Enabling electron-energy-loss spectroscopy at very high energy losses: An opportunity to obtain x-ray absorption spectroscopy–like information using an electron microscope

Electron-energy-loss spectroscopy (EELS) with an electron microscope and X-ray absorption spectroscopy (XAS) with a synchrotron are techniques for material characterization, both of which are based on exciting core electrons. Both techniques have a similar energy resolution, but while the spatial resolution of EELS can drop to atomic scales, the spatial resolution of XAS is typically limited to micrometer scales. Yet, XAS is commonly the preferred technique for analysis of the extended fine structure of ionization edges, mainly thanks to the excellent signal-to-noise ratio and the large range of ionization energies (from ∼5 to ∼40 keV) that can be probed at synchrotron end stations. In contrast, EELS is traditionally limited to ionization energies of $\lesssim$ 2 keV because electrons in the beam that lose more than 2 keV will be too distant from the operating energy of the electron microscope.
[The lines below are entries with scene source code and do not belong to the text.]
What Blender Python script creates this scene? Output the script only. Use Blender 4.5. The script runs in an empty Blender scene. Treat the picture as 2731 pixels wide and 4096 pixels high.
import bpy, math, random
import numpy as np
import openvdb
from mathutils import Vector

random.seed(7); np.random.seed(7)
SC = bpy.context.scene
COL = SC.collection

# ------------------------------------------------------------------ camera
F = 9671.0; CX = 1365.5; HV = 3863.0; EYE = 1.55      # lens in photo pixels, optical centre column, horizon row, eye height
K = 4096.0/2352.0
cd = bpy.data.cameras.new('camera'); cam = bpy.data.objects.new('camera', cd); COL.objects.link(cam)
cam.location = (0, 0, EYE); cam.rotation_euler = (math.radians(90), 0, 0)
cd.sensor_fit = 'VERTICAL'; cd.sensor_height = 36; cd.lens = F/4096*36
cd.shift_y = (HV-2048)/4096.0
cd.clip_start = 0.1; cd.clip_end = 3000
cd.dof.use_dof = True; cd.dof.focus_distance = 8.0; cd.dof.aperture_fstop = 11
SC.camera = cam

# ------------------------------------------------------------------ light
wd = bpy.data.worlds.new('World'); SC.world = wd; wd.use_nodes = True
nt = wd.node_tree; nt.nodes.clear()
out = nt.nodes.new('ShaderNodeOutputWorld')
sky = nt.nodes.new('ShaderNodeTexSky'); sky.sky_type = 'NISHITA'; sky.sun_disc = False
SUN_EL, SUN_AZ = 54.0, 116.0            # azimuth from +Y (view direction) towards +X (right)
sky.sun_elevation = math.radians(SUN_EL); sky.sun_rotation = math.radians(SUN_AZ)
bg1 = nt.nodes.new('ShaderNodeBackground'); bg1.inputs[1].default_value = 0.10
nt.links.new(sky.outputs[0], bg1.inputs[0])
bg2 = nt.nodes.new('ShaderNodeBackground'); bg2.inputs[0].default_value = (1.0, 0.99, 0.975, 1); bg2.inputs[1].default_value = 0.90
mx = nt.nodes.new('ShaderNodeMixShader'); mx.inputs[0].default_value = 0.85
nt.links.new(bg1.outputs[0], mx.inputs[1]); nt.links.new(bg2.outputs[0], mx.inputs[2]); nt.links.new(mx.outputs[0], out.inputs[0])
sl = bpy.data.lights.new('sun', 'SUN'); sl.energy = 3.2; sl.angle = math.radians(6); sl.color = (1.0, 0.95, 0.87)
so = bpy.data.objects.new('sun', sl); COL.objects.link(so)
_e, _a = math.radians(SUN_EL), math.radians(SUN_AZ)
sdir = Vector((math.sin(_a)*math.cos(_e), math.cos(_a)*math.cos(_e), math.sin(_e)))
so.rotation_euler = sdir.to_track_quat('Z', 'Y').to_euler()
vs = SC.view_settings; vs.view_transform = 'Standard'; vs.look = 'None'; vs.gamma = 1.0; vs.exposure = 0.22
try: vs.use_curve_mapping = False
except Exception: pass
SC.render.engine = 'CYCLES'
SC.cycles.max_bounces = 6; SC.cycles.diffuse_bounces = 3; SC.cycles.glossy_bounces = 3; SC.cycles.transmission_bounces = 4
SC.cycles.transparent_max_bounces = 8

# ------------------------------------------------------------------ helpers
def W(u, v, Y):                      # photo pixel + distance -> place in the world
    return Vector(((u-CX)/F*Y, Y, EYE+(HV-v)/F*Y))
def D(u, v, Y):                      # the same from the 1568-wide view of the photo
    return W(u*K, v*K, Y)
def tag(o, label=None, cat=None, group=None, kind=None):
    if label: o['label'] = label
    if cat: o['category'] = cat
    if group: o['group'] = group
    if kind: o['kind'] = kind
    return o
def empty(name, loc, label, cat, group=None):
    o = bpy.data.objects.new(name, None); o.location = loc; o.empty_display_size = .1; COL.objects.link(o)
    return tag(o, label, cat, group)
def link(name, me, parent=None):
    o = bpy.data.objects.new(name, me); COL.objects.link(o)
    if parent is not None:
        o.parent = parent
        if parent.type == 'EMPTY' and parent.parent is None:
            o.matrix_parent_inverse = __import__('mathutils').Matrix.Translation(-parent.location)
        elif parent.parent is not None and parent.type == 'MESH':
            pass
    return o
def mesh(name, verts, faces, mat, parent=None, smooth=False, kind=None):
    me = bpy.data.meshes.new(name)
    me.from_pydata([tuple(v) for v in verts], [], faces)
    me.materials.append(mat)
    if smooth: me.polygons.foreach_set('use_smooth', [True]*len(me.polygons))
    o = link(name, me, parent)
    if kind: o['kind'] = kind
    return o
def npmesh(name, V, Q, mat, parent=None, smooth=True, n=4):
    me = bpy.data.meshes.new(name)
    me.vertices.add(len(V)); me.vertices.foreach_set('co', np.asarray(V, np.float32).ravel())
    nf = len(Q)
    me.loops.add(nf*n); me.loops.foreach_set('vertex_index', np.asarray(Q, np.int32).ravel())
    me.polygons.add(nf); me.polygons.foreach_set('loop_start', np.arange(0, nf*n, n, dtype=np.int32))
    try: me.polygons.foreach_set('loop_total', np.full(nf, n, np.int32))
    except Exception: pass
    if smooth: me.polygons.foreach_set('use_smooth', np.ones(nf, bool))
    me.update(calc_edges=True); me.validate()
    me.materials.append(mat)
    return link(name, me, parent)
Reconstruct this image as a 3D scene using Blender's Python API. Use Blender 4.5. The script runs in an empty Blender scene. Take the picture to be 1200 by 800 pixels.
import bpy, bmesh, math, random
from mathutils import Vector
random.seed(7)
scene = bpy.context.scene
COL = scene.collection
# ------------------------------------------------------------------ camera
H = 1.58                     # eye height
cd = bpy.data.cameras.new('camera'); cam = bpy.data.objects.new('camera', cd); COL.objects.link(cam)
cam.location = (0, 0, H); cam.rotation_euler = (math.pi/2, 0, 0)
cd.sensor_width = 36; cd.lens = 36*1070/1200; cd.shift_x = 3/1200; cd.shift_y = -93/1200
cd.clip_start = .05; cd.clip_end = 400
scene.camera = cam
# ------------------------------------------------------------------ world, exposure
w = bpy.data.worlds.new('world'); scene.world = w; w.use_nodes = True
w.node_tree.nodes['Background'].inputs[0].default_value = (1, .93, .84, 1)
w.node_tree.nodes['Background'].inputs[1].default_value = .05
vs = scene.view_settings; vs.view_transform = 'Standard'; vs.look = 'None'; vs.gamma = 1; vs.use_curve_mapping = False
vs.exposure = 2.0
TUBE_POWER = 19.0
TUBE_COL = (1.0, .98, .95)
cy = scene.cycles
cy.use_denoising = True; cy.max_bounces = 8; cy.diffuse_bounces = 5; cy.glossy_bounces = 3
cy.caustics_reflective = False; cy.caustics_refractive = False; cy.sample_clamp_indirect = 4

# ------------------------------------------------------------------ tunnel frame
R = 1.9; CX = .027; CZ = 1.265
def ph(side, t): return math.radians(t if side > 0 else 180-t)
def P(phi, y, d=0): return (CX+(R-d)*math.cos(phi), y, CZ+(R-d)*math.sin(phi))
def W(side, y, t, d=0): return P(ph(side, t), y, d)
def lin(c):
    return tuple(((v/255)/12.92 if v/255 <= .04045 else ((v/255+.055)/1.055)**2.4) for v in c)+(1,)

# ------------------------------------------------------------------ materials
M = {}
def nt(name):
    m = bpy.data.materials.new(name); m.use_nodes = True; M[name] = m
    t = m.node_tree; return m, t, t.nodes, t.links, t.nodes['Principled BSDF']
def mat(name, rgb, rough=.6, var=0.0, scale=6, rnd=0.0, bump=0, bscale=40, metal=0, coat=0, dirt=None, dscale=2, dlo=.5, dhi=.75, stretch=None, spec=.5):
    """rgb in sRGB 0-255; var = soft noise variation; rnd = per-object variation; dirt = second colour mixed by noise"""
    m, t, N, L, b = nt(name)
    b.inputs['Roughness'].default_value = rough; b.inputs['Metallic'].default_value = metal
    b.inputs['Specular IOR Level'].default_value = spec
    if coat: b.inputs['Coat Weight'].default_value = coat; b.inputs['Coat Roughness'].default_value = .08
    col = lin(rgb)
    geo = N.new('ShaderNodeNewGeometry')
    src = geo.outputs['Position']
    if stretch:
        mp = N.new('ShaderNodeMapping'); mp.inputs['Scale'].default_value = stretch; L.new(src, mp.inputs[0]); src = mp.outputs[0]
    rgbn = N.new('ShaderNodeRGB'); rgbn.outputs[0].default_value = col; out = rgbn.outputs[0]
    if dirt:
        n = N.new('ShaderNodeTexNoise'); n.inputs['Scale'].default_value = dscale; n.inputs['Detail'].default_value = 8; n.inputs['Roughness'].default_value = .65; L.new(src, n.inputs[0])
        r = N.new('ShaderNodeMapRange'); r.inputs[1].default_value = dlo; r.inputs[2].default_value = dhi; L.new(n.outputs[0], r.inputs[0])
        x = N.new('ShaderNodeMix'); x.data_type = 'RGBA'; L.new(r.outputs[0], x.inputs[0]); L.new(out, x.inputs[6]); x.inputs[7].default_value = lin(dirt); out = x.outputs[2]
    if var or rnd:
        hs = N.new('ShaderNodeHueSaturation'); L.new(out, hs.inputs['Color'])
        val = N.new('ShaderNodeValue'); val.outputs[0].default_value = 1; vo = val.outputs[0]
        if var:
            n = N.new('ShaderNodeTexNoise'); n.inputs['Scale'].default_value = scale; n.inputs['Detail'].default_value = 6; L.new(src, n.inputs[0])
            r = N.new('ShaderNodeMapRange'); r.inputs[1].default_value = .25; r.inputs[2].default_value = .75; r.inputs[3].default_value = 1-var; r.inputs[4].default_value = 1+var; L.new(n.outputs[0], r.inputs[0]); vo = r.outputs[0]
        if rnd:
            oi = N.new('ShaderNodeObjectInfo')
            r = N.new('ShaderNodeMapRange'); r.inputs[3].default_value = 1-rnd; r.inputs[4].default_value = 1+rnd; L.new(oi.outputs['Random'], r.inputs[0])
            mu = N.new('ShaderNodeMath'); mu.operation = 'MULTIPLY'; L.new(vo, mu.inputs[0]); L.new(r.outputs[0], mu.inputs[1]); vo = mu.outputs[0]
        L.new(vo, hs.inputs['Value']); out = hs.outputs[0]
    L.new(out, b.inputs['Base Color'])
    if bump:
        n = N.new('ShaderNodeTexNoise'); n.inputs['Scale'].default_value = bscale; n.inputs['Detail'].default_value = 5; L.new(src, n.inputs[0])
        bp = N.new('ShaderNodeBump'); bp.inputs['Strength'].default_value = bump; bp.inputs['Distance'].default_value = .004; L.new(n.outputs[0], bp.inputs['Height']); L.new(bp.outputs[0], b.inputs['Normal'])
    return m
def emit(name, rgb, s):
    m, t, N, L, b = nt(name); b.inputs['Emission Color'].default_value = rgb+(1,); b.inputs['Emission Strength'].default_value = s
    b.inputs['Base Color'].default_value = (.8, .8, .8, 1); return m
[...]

Chromatic effects in the postsample lenses allow only some of such energy-loss electrons to reach the EELS detector, as the latter electrons will either suffer from being strongly defocused or will not make it to the detector at all. In this paper, we present results from our novel Iliad EELS spectrometer, which offers a greatly increased range of ionization energies up to 30 keV. We achieve this vast increase by carefully controlling the optics of our electron microscope and carefully matching the optics of our EELS spectrometer to it, such that all the chromatic effects are removed or compensated. We exemplify its performance by recording EELS near-edge fine structure (ELNES) of the $\mathrm{Zr}$ L-edges at 2.3 keV, extended fine structure EELS (EXELFS) of $\mathrm{Cu}$ K-edge at ∼9 keV, and EELS of the Mo K-edge at 20 keV and $\mathrm{Sb}$ K-edge at ∼30 keV. We benchmark our data against near-edge and extended fine structure X-ray absorption (XANES and EXAFS) data, and we quantitatively analyze the $\mathrm{Cu}$ K-edge EXELFS, demonstrating the capability to determine element-specific bond lengths and to distinguish different oxidation states such as metallic $\mathrm{Cu}$ , ${\mathrm{Cu}}_2\mathrm{O}$ , or $\mathrm{Cu}\mathrm{O}$ on a submicrometer scale.